The only issue before the Court of Appeals and this Court is sufficiency of the evidence. All parties agree that in reviewing such an issue we do not weigh the evidence or judge the credibility of witnesses, but look only to the evidence most favorable to the State. We will affirm if there is substantial evidence of probative value to support the conclusion that the defendant is guilty beyond a reasonable doubt. Jones v. State (1983), Ind., 456 N.E.2d 1025, 1028.

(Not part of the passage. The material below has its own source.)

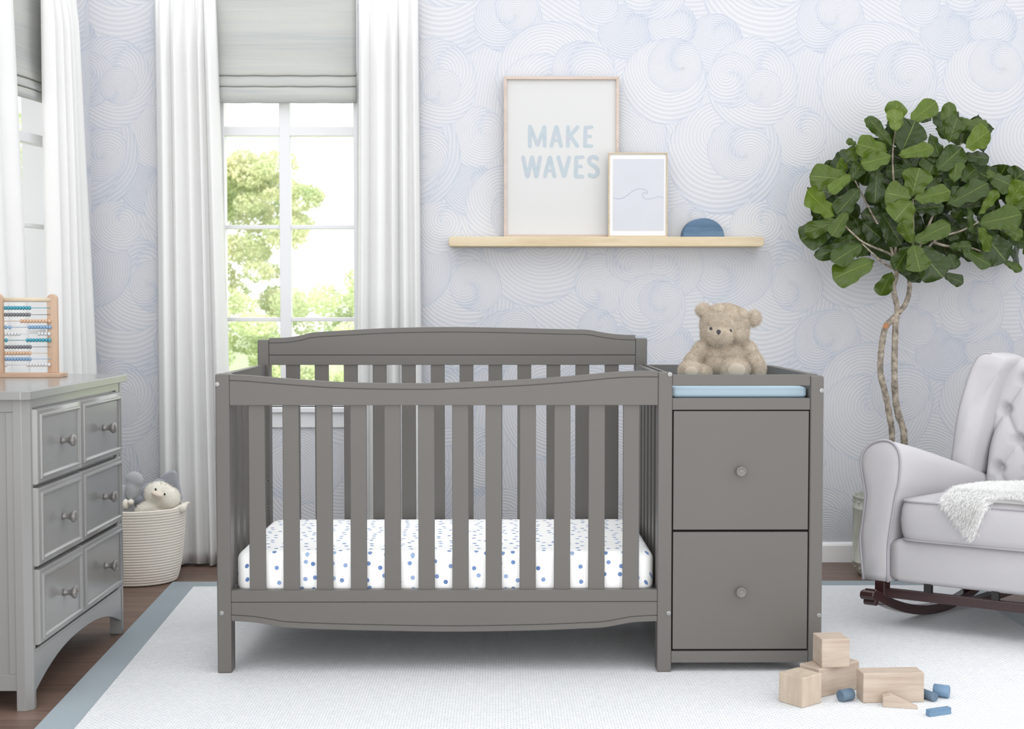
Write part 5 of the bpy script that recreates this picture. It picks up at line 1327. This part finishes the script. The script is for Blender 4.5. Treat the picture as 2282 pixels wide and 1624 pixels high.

The record reveals that the victim, Horace Bridges, left his home around 10:00 a.m., to run some errands. He returned home in an hour and discovered that a burglary had been committed inside his home. He was unable to enter the front door, as someone had latched the security chain in his absence. He testified that the nature of the security chain was such that it could be latched only by someone inside the house. The security chain was not latched when he left his home. Upon further investigation, he discovered a pane had been removed from a back porch window, and a basement window had been broken. Bridges' son entered the home by going through the broken basement window, and they then discovered that his circular saw, two pairs of hedge trimmers, and a telephone were missing. The stolen property was never recovered or linked in *740 any way to Appellant. Fingerprints were lifted from the broken glass of the basement window and also the pane of glass removed from the enclosed porch. Three of the prints were identified as being those of Appellant. The police were not able to determine whether the fingerprints were on the inside or outside of the glass panes. It is unclear from the testimony of the officer examining the prints whether Appellant's prints were identified as being on both the broken basement window and the pane from the porch window, but Appellant's prints were clearly identified as being on the broken glass of the basement window. At one point, Officer Schachte indicated that Appellant's prints were identified on both the broken glass of the basement window and the pane from the porch window, but at another point it appears he was unsure that Appellant's prints could be identified on the pane taken from the porch.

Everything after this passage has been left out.